E a festa não para. Quando a noite cai, o clima muda. As crianças cedem lugar aos jovens e adultos que se preparam para a parte mais polêmica — e mais aguardada — da celebração: a tradicional guerra de buscapés. Alguns se protegem com macacões e capacetes, buscando minimizar os riscos; outros, porém, fazem questão de expressar sua bravura completa, enfrentando o espetáculo desprotegidos, como quem desafia o perigo de peito aberto. É preciso coragem, dizem alguns. Loucura, dizem outros. Mas para o estanciano raiz, é um rito de passagem. É ali que os meninos se fazem homens. Ou, melhor dizendo, é ali que os homens surgem, envoltos em faíscas, fumaça e bravura.


E quem não tem tanta coragem assim? Bem… esses procuram abrigo nas famosas gaiolas — estruturas metálicas que cercam a praça e as casas da rua, como se fossem trincheiras improvisadas da paz. É lá que a gente se esconde pra ver o espetáculo com um pouquinho mais de segurança (e alguma dignidade). A verdade é que todo mundo que não aguenta o calor dos buscapés sonha com uma coisa simples: ter um amigo que more na Rua Nova, com uma casa bem localizada, varanda protegida e vista privilegiada. Pense num privilégio! Ter um anfitrião desses é quase como ganhar a chave da cidade por um dia.


Sim, há riscos. Queimaduras, acidentes, polêmicas. E acredite: por mais que doa, há quem carregue a marca de um buscapé no braço como um troféu. Um tipo de orgulho meio exagerado, é verdade — mas muito real por aqui. Afinal, não é todo dia que se pode dizer: “tomei um na guerra da Rua Nova”. Quem sabe, no fundo, essa marca seja mais do que ferida… seja insígnia.
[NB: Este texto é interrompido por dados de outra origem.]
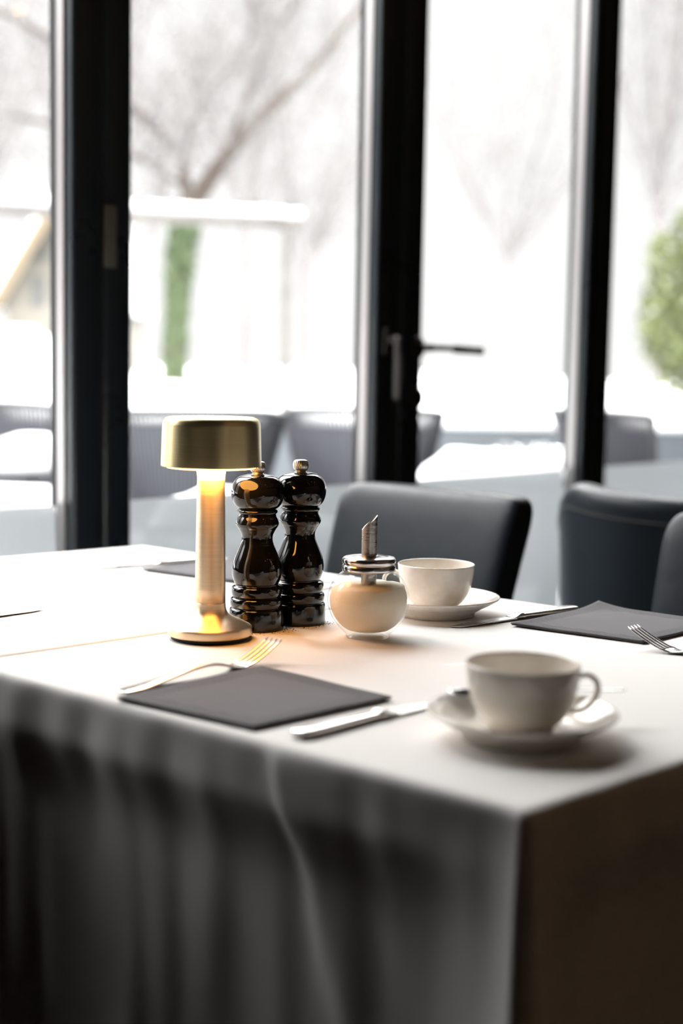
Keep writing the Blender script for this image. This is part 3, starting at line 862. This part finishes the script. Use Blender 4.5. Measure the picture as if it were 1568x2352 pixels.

Como impedir que se lancem buscapés nas ruas da cidade, se em Pamplona, na Espanha, acontece o famoso “Running of the Bulls” (Corrida de Touros de Pamplona), em que pessoas correm pelas ruas sendo perseguidas por touros bravos, tradição perigosa que atrai milhares de turistas todos os anos? Ou ainda na Inglaterra, em Cooper’s Hill, o tradicional “Cheese Rolling”, uma corrida insana ladeira abaixo atrás de um queijo rolando, em que os participantes se jogam morro abaixo, se arriscando em nome da festa?


Essas práticas, assim como a nossa, envolvem perigos reais, mas continuam sendo defendidas como expressões legítimas da cultura popular. Porque para quem vive a tradição, o risco não é obstáculo, é parte do rito. E aqui em Estância, a guerra de buscapés é exatamente isso: um ato de bravura, identidade e pertencimento.


Quando criança, confesso: fui escondido mais de uma vez. Hoje, me falta a ousadia — ou talvez a loucura — necessária. Mas mesmo de longe, reconheço naqueles fogos acesos a centelha que acende o espírito estanciano. É ali, naquela “loucura” coletiva, que se revelam a força, a coragem e a alma do nosso povo.


E que neste ano não seja diferente. Que a festa venha, que os fogos risquem o céu, o chão e as paredes das casas — porque ali ficam, literalmente, as marcas da celebração. E que, se houver marcas na pele, que sejam superficiais… o oposto da festa, que marca fundo, lá onde a memória e a identidade moram. Porque, apesar das circunstâncias, desejamos que tudo transcorra com a maior tranquilidade possível… se é que dá pra falar em tranquilidade quando o coração da cidade bate mais forte e o chão da Rua Nova parece dançar sob nossos pés.


No 13 de junho, Estância para. E na Rua Nova, entre fogueiras, sanfonas, brincadeiras e buscapés, a tradição resiste. E resiste bonita.